● SET TASK
The lines from the top of the material through the line with "xb0, ya, yb = 18.4, 8.5, 15.44" are to be set down exactly. Leave the pictures out.
____ GIVEN DATA
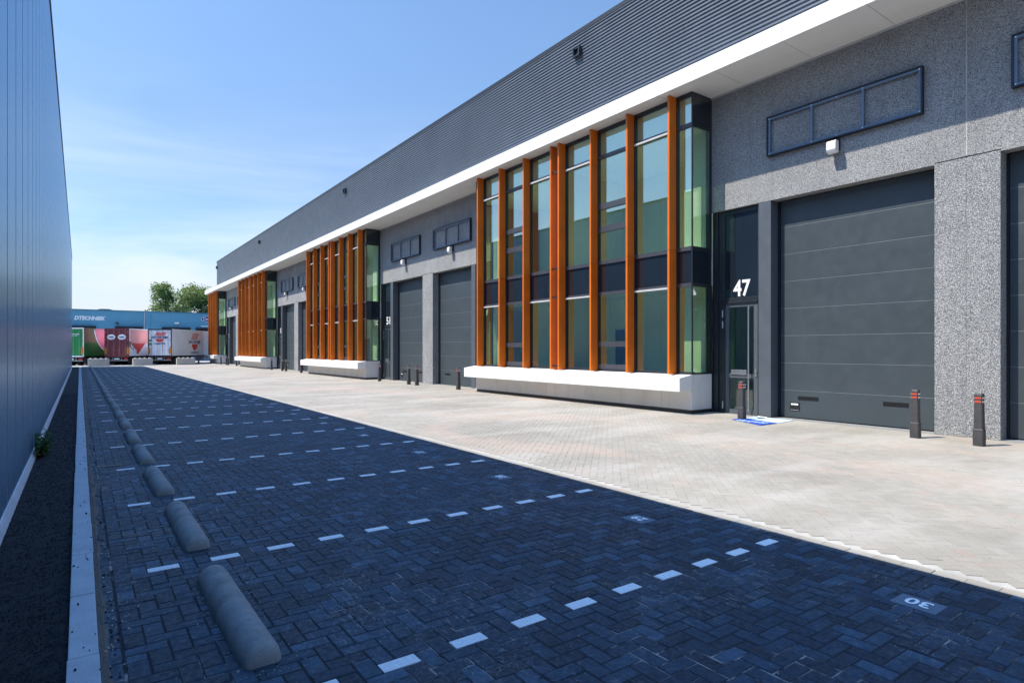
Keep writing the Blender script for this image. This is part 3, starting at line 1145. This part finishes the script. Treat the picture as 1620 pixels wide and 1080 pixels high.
    # lamp
    f = MB(fy)
    f.box(XW - 0.10, XW - 0.002, 6.74, 6.93, 6.17, 6.42)
    lp = f.build("wall_lamp", M["black"], bu, bevel=0.02)
    f = MB(fy)
    f.prism_y([(XW - 0.235, 6.13), (XW - 0.255, 6.17), (XW - 0.25, 6.34), (XW - 0.215, 6.37), (XW - 0.101, 6.37), (XW - 0.101, 6.10), (XW - 0.2, 6.10)], 6.73, 6.94)
    f.build("lamp_glass", M["lamp_white"], lp, bevel=0.014)
    # room behind door and bay window
    xb0, ya, yb = 18.4, 8.5, 15.44

    def room(name, mat, *b):
        r = MB(fy); r.box(*b); r.build(name, M[mat], bu)
    room("partition_wall", "interior", XW + 0.44, xb0, ya - 0.1, ya, 0, 8.3)
    room("partition_wall", "interior", xb0, xb0 + 0.1, ya, yb, 0, 8.3)
    room("partition_wall", "interior", XG + 0.12, xb0, yb - 0.03, yb + 0.02, 0, 8.3)
    room("partition_wall", "interior", 14.7, 14.8, 11.2, 15.4, 0.013, 3.41)
    room("interior_door", "frame", 14.66, 14.699, 13.55, 13.95, 0.013, 2.35)
    room("interior_door", "frame", 14.66, 14.699, 14.10, 14.50, 0.013, 2.35)
    room("radiator", "ceiling", 14.58, 14.66, 11.5, 13.2, 1.02, 1.42)
    room("partition_wall", "interior", 16.0, 16.1, 10.6, 15.4, 4.35, 7.61)
    # white lining behind the corner pane, sunlit through the glass
    room("wall_lining", "interior", 13.84, 13.90, 10.28, 11.0, 1.03, 3.41)
    room("wall_lining", "interior", 13.84, 13.90, 10.28, 11.0, 4.35, 7.61)
    room("floor_slab", "ceiling", XG + 0.10, xb0, 10.17, yb - 0.04, 3.42, 4.34)
    room("floor_slab", "ceiling", XW + .25, xb0, ya + .01, 10.16, 3.42, 4.34)
    room("floor_slab", "ceiling", XG + 0.10, xb0, 10.17, yb - 0.04, 7.62, 8.42)
    room("floor", "carpet", XW + .22, xb0, ya, yb - 0.04, -0.005, 0.012)
    room("window_board", "ceiling", XG + 0.1, XW + .21, 10.2, yb - 0.04, 0.9, 0.98)
    # threshold
    r = MB(fy)
    r.box(XW + 0.0, XW + 0.44, 4.906, 10.14, -0.03, 0.006)
    r.build("threshold", M["stop"], bu)


FINS_R = (10.73, 12.25, 13.77, 15.30)      # far edge of each fin, right half
FT = 0.07


def bay_window(k, half=False):
    oy = BAYP * k
    ya, yb = 10.15 + oy, (20.79 if not half else 15.86) + oy
    b = MB()
    # main frame members
    b.box(XG - 0.02, XG + 0.10, ya, yb, SOF - 0.09, SOF - 0.003)
    b.box(XG - 0.02, XG + 0.10, ya, yb, 1.035, 1.10)
    b.box(XG + 0.102, XW + .1, ya, ya + 0.07, SOF - 0.09, SOF - 0.003)
    b.box(XG + 0.102, XW + .1, ya, ya + 0.07, 1.035, 1.08)
    b.box(XW - 0.10, XW - 0.004, ya - 0.005, ya + 0.09, 1.081, SOF - 0.091)
    b.box(XG - 0.006, XG + 0.028, ya - 0.006, ya + 0.028, 1.101, SOF - 0.091)
    b.box(XG + 0.102, XW + .1, yb - 0.07, yb, SOF - 0.09, SOF - 0.003)
    b.box(XG + 0.102, XW + .1, yb - 0.07, yb, 1.035, 1.08)
    b.box(XW - 0.10, XW - 0.004, yb - 0.09, yb + 0.005, 1.081, SOF - 0.091)
    b.box(XG - 0.006, XG + 0.028, yb - 0.028, yb + 0.006, 1.101, SOF - 0.091)
    fins = [f + oy for f in FINS_R]
    if not half:
        fins += [30.94 - f + FT + oy for f in FINS_R[::-1]]
    for f in fins:
        b.box(XG - 0.015, XG + 0.09, f - FT - 0.03, f + 0.03, 1.101, SOF - 0.091)
    root = b.build("bay_window", M["frame"], bu)
    for f in fins:
        m = MB()
        m.box(XF, XG - 0.017, f - FT, f, 1.03, 4.352)
        m.box(XF, XG - 0.017, f - FT, f, 4.358, SOF - 0.006)
        m.build("fin", M["fin"], root, bevel=0.006)
    # closing panel and brackets between the two middle fins
    if not half:
        m = MB(); m.box(XG - 0.03, XG - 0.018, fins[3] + 0.002, fins[4] - FT - 0.002, 1.05, SOF - 0.02)
        m.build("party_panel", M["frame_light"], root)
        m = MB()
        for zz in (7.55, 4.35, 3.4, 1.12):
            m.box(XF + 0.06, XF + 0.09, fins[3] + 0.001, fins[4] - FT - 0.001, zz, zz + 0.06)
        m.build("bracket", M["frame"], root)
    # windows between fins
    spans = []
    kinds = "ABA" if half else "ABA.ABA"
    edges = [ya + 0.03] + fins
    spans.append((ya + 0.03, fins[0] - FT - 0.03, 'E'))
    for q in range(len(fins) - 1):
        kd = kinds[q]
        if kd != '.':
            spans.append((fins[q] + 0.03, fins[q + 1] - FT - 0.03, kd))
    spans.append((fins[-1] + 0.03, yb - 0.03, 'E'))
    for (a, c, kd) in spans:
        gx0, gx1 = XG + 0.030, XG + 0.042

        def pane(z0, z1, nm="window_pane", mt="glass"):
            m = MB(); m.box(gx0, gx1, a, c, z0, z1); m.build(nm, M[mt], root)

        def bar(z0, z1, out=0.0):
            m = MB(); m.box(XG - 0.01 - out, XG + 0.08, a + .001, c - .001, z0, z1); m.build("transom", M["frame_mid"], root)

        def sill(z0, z1):
            m = MB(); m.box(XG - 0.06, XG - 0.012, a + .001, c - .001, z0, z1); m.build("transom_sill", M["frame_light"], root)
        bar(4.31, 4.42); bar(3.36, 3.455)
        pane(3.456, 4.309, "spandrel_panel", "spandrel")
        bar(7.57, 7.68)
        pane(7.681, SOF - 0.092)
        if kd == 'A':
            sill(7.56, 7.615); sill(3.335, 3.385)
            pane(4.421, 7.569); pane(1.101, 3.359)
        elif kd == 'B':
            bar(6.0, 6.18, 0.01); bar(5.29, 5.48, 0.01)
            pane(6.181, 7.569); pane(5.481, 5.999); pane(4.421, 5.289)
            bar(1.78, 1.94, 0.01); bar(1.105, 1.24, 0.01)
            pane(1.941, 3.359); pane(1.241, 1.779)
        else:
            pane(4.421, 7.569); pane(1.101, 3.359)
    # end panes
    for (e0, e1) in ((ya + 0.006, ya + 0.018), (yb - 0.018, yb - 0.006)):
        for (z0, z1, nm, mt) in ((1.081, 3.359, "window_pane", "glass"), (4.421, 7.569, "window_pane", "glass"),
                                 (3.456, 4.309, "spandrel_panel", "spandrel"), (7.681, SOF - .092, "spandrel_panel", "spandrel")):
            m = MB(); m.box(XG + 0.030, XW - 0.102, e0, e1, z0, z1); m.build(nm, M[mt], root)
        m = MB()
        for z0, z1 in ((3.36, 3.455), (4.31, 4.42), (7.57, 7.68)):
            m.box(XG + 0.030, XW - 0.102, e0 - 0.004, e1 + 0.03, z0, z1)
        m.build("transom", M["frame"], root)
    # planter ledge and plinth
    lx = 12.58
    yl, yr = ya - 0.003, yb + (0.10 if not half else 0.04)
    m = MB()
    m.prism_y([(XG - 0.022, 1.03), (lx, 0.955), (lx, 0.60), (lx + 0.03, 0.60), (XG - 0.025, 0.60)], yl, yr)
    m.build("planter_ledge", M["white"], root, bevel=0.006)
    m = MB()
    m.box(XG + 0.03, XW + .12, ya + 0.01, yb - 0.01, 0.09, 1.03, 1)
    ws = [1.02, 1.53, 1.53, 1.53, 0.46, 1.53, 1.53, 1.53, 0.9]
    y = ya
    for w in ws:
        if y >= yb - 0.02: break
        y1 = min(y + w, yb)
        m.box(XG - 0.02, XG + 0.028, y + 0.004, y1 - 0.004, 0.10, 0.597, 0)
        y = y1
    m.box(XG + 0.032, XW - 0.005, ya - 0.002, ya + 0.008, 0.10, 1.032, 0)
    m.box(XG - 0.02, XG + 0.029, ya - 0.002, ya + 0.003, 0.10, 1.032, 0)
    m.box(XG + 0.032, XW - 0.005, yb - 0.008, yb + 0.002, 0.10, 1.032, 0)
    m.build("plinth", [M["grey_panel"], M["frame"]], root)
    m = MB()
    m.box(XG + 0.0, XW + .1, ya + 0.04, yb - 0.04, 0, 0.089)
    m.build("kick_plate", M["frame"], root)


ident = lambda y: y
wall_unit(lambda y: 8.74 - y, 45)
for k in range(4):
    wall_unit(lambda y, k=k: y + BAYP * k, 47 + 4 * k)
    if k < 3:
        wall_unit(lambda y, k=k: 30.94 - y + BAYP * k, 49 + 4 * k)
    bay_window(k, half=(k == 3))

# ------------------------------------------------------------------ bollards
def bollard():
    root = empty("bollard", (0, 0, 0))
    m = MB()
    prof = [(0.078, -0.02), (0.078, 0.28), (0.068, 0.305), (0.062, 0.72), (0.062, 0.725), (0.062, 0.90), (0.050, 0.925)]
    vs, fs = [], []
    ch = 0.014
    for w, z in prof:
        vs += [(-w + ch, -w, z), (w - ch, -w, z), (w, -w + ch, z), (w, w - ch, z), (w - ch, w, z), (-w + ch, w, z), (-w, w - ch, z), (-w, -w + ch, z)]
    for r in range(len(prof) - 1):
        for a in range(8):
            fs.append((r * 8 + a, r * 8 + (a + 1) % 8, r * 8 + 8 + (a + 1) % 8, r * 8 + 8 + a))
    e = (len(prof) - 1) * 8
    fs.append(tuple(range(e, e + 8))); fs.append(tuple(range(8))[::-1])
    m.add(vs, fs)
    m.build("post", M["bollard"], root)
    w = 0.0635
    for z in (0.765, 0.83):
        m = MB()
        m.box(-w - .002, -w + 0.0005, -w + ch + .002, w - ch - .002, z, z + 0.028, 0)
        m.box(w - 0.0005, w + .002, -w + ch + .002, w - ch - .002, z, z + 0.028, 0)
        m.box(-w + ch + .002, w - ch - .002, -w - .002, -w + 0.0005, z, z + 0.028, 1)
        m.box(-w + ch + .002, w - ch - .002, w - 0.0005, w + .002, z, z + 0.028, 1)
        m.build("reflective_band", [M["band_red"], M["band_white"]], root)
    return root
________
● RESULT OF THE TASK
Keep writing the Blender script for this image. This is part 3, starting at line 1145. This part finishes the script. Treat the picture as 1620 pixels wide and 1080 pixels high.
    # lamp
    f = MB(fy)
    f.box(XW - 0.10, XW - 0.002, 6.74, 6.93, 6.17, 6.42)
    lp = f.build("wall_lamp", M["black"], bu, bevel=0.02)
    f = MB(fy)
    f.prism_y([(XW - 0.235, 6.13), (XW - 0.255, 6.17), (XW - 0.25, 6.34), (XW - 0.215, 6.37), (XW - 0.101, 6.37), (XW - 0.101, 6.10), (XW - 0.2, 6.10)], 6.73, 6.94)
    f.build("lamp_glass", M["lamp_white"], lp, bevel=0.014)
    # room behind door and bay window
    xb0, ya, yb = 18.4, 8.5, 15.44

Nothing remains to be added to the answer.